▶ _DATASET ROWS_:
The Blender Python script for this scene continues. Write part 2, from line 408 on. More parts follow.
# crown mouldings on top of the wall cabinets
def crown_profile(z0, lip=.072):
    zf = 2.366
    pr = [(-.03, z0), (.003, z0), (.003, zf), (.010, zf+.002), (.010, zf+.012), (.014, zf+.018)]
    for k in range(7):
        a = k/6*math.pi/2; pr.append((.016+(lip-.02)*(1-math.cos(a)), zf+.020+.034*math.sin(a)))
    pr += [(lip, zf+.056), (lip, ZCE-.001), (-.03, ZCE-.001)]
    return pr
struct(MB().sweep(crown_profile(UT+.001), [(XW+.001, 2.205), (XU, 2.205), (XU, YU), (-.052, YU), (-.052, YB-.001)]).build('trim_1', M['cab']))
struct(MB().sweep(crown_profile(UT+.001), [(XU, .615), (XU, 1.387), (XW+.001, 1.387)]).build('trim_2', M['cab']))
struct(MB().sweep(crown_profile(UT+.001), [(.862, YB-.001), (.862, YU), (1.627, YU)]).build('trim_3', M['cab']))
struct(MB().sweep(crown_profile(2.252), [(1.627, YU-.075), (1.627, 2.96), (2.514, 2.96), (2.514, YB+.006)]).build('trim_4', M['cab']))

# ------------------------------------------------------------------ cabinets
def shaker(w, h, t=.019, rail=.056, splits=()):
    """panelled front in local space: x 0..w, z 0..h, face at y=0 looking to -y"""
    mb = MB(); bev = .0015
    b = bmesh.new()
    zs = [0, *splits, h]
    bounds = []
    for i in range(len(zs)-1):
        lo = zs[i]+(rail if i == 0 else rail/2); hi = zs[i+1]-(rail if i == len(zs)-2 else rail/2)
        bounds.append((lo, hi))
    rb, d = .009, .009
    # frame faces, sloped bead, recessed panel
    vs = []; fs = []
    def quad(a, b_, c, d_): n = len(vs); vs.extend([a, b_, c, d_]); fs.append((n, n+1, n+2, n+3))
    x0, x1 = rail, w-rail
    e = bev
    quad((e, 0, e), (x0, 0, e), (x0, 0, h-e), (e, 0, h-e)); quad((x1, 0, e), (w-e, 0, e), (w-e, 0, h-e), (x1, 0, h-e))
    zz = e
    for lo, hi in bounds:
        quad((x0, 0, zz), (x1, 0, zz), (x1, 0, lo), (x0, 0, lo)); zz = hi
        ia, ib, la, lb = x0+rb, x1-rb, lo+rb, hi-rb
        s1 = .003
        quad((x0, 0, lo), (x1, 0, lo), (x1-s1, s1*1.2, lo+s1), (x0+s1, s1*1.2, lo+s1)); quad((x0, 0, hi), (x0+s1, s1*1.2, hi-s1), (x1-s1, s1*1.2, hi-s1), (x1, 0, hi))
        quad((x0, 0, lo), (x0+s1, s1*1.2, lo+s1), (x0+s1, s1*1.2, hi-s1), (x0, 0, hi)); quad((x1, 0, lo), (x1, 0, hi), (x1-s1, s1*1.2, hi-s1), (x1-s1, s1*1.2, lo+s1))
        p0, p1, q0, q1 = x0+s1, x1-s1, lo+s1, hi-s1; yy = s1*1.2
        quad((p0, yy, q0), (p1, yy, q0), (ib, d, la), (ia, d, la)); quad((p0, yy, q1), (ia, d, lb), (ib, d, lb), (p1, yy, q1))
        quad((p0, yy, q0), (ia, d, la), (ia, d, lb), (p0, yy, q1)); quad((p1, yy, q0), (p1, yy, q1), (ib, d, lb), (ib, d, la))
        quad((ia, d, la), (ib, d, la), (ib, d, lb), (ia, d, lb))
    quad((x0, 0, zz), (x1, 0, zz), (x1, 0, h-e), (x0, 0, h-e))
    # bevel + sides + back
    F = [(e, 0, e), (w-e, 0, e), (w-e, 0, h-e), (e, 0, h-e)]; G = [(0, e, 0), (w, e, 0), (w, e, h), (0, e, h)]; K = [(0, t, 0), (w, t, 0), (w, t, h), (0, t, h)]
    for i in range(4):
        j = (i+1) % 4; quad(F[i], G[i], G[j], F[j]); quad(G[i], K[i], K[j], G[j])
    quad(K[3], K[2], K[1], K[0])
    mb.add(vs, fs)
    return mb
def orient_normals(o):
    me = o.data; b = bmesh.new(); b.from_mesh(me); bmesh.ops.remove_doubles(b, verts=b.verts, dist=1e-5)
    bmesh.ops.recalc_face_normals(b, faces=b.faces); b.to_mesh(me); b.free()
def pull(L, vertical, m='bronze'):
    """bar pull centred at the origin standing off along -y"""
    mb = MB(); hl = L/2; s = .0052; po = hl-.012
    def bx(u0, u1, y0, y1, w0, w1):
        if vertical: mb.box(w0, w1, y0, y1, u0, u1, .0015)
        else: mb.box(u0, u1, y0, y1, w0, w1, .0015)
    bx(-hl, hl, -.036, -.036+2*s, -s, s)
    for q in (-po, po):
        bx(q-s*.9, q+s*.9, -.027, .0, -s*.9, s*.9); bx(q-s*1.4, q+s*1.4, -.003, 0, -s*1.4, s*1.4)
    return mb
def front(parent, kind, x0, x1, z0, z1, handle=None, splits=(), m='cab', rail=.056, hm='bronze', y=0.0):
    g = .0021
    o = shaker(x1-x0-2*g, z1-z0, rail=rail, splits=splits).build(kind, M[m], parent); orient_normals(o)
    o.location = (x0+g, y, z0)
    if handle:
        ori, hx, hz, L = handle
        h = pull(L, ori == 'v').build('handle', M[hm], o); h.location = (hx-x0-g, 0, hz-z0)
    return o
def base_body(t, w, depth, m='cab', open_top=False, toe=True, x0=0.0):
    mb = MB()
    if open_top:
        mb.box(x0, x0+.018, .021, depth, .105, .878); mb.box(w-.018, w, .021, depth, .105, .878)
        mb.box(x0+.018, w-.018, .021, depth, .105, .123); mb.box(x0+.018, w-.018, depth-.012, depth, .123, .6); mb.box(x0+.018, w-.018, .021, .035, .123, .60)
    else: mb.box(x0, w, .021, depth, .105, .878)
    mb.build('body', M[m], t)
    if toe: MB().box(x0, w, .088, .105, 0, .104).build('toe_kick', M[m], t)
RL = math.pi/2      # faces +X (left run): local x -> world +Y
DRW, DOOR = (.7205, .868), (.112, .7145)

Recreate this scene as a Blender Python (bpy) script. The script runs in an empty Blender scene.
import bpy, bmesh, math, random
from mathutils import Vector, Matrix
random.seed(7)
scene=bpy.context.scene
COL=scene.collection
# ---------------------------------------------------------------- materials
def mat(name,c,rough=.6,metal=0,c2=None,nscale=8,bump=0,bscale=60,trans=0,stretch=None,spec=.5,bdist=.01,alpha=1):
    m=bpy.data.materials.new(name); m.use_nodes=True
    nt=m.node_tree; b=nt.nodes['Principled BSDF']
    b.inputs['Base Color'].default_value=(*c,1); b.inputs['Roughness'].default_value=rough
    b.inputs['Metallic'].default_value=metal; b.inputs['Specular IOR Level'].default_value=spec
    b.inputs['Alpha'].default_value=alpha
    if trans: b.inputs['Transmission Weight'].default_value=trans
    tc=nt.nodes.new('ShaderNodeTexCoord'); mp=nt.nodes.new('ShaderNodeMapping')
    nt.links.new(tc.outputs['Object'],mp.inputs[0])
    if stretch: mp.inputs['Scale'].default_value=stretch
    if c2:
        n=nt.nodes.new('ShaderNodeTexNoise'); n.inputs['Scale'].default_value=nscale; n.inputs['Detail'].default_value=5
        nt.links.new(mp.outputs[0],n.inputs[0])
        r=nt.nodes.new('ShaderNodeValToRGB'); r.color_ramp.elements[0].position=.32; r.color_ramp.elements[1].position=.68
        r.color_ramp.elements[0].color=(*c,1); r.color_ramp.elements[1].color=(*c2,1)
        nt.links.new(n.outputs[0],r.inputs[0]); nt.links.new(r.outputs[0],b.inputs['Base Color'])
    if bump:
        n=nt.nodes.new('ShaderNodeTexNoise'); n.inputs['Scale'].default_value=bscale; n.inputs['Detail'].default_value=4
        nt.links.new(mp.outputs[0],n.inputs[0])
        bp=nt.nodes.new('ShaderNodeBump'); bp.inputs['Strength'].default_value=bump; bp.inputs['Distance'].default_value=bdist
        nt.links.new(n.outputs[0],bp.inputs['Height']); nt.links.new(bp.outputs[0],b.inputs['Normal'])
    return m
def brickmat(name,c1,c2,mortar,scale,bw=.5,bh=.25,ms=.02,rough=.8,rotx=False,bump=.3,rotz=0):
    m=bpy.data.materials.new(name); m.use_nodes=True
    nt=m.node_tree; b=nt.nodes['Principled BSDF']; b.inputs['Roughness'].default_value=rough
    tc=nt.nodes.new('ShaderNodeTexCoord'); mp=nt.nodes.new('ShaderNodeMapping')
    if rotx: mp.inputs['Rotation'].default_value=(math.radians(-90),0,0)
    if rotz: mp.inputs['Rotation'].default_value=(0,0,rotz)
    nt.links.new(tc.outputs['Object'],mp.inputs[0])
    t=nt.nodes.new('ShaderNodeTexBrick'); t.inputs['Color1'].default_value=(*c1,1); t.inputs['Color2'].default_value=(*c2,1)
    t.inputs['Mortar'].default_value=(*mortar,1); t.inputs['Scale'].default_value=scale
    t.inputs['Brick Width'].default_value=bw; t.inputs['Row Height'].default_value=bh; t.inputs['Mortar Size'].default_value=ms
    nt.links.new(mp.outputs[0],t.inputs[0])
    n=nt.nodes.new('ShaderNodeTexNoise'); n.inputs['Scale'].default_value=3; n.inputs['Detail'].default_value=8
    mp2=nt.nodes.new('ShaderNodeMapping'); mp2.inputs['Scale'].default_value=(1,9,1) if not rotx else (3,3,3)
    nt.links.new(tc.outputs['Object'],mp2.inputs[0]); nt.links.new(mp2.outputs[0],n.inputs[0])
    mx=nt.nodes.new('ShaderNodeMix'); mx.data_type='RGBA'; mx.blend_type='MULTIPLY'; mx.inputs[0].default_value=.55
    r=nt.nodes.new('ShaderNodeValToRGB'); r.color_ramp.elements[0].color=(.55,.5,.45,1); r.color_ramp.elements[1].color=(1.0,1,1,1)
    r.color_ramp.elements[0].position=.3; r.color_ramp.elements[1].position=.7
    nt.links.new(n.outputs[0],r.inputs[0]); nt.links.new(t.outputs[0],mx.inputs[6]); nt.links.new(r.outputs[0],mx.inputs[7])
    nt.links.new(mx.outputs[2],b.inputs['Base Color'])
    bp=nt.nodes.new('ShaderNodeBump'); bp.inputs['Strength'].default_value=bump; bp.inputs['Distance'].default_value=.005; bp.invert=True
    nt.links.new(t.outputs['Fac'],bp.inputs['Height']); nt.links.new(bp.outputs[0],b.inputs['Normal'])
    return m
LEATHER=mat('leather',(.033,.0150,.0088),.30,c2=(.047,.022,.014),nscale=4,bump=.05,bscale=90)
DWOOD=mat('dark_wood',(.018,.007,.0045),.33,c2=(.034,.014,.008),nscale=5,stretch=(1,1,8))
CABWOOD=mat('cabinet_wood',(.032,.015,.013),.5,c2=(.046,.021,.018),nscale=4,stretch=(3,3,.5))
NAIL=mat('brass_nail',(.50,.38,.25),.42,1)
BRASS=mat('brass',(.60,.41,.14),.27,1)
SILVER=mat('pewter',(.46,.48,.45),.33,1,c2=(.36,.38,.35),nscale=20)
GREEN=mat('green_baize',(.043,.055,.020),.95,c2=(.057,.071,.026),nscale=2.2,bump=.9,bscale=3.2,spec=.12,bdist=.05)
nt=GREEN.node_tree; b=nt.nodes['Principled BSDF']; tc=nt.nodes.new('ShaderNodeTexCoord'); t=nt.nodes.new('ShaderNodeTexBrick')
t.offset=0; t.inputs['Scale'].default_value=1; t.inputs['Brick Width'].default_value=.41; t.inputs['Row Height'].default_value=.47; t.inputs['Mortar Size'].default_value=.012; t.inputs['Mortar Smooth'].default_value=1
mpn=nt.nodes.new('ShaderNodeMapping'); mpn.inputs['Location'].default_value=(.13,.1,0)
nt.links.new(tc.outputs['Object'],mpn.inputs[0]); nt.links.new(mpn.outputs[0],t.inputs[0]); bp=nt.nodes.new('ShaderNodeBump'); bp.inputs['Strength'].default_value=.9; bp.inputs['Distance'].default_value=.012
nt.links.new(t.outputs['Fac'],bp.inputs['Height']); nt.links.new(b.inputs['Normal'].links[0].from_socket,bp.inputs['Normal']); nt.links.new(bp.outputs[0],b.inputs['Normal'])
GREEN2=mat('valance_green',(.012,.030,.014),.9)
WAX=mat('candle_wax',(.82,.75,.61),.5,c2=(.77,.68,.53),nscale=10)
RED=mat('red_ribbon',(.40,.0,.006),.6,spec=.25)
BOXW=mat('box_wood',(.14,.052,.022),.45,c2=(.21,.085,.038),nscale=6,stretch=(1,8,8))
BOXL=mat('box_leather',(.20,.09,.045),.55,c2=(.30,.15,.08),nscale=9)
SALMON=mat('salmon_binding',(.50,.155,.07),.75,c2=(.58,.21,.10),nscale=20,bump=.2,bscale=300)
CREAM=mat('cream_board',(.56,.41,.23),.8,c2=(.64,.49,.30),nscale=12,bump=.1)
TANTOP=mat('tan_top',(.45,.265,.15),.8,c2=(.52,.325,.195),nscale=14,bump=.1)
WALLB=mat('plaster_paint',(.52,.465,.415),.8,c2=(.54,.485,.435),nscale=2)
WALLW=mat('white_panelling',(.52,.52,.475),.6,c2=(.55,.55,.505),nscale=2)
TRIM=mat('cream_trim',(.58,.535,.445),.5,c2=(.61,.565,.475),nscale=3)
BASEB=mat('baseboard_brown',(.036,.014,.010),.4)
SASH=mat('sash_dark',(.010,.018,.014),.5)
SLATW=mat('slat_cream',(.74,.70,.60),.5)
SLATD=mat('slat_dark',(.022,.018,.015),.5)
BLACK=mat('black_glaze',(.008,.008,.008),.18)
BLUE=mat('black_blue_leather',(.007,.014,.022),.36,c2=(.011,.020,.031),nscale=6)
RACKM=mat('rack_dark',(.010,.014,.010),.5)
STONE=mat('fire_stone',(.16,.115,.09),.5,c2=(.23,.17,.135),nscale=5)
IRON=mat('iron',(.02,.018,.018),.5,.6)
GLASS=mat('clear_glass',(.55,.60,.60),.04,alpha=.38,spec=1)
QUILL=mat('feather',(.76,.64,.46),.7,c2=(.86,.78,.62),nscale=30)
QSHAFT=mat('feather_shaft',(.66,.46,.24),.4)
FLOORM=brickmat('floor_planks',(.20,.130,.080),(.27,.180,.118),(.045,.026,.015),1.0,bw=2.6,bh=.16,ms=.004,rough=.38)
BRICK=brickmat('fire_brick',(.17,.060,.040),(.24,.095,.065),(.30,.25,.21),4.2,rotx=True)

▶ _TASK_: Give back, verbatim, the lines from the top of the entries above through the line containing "(2.514, YB+.006)]).build('trim_4', M['cab']))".

▶ _EXPECTED ANSWER_:
The Blender Python script for this scene continues. Write part 2, from line 408 on. More parts follow.
# crown mouldings on top of the wall cabinets
def crown_profile(z0, lip=.072):
    zf = 2.366
    pr = [(-.03, z0), (.003, z0), (.003, zf), (.010, zf+.002), (.010, zf+.012), (.014, zf+.018)]
    for k in range(7):
        a = k/6*math.pi/2; pr.append((.016+(lip-.02)*(1-math.cos(a)), zf+.020+.034*math.sin(a)))
    pr += [(lip, zf+.056), (lip, ZCE-.001), (-.03, ZCE-.001)]
    return pr
struct(MB().sweep(crown_profile(UT+.001), [(XW+.001, 2.205), (XU, 2.205), (XU, YU), (-.052, YU), (-.052, YB-.001)]).build('trim_1', M['cab']))
struct(MB().sweep(crown_profile(UT+.001), [(XU, .615), (XU, 1.387), (XW+.001, 1.387)]).build('trim_2', M['cab']))
struct(MB().sweep(crown_profile(UT+.001), [(.862, YB-.001), (.862, YU), (1.627, YU)]).build('trim_3', M['cab']))
struct(MB().sweep(crown_profile(2.252), [(1.627, YU-.075), (1.627, 2.96), (2.514, 2.96), (2.514, YB+.006)]).build('trim_4', M['cab']))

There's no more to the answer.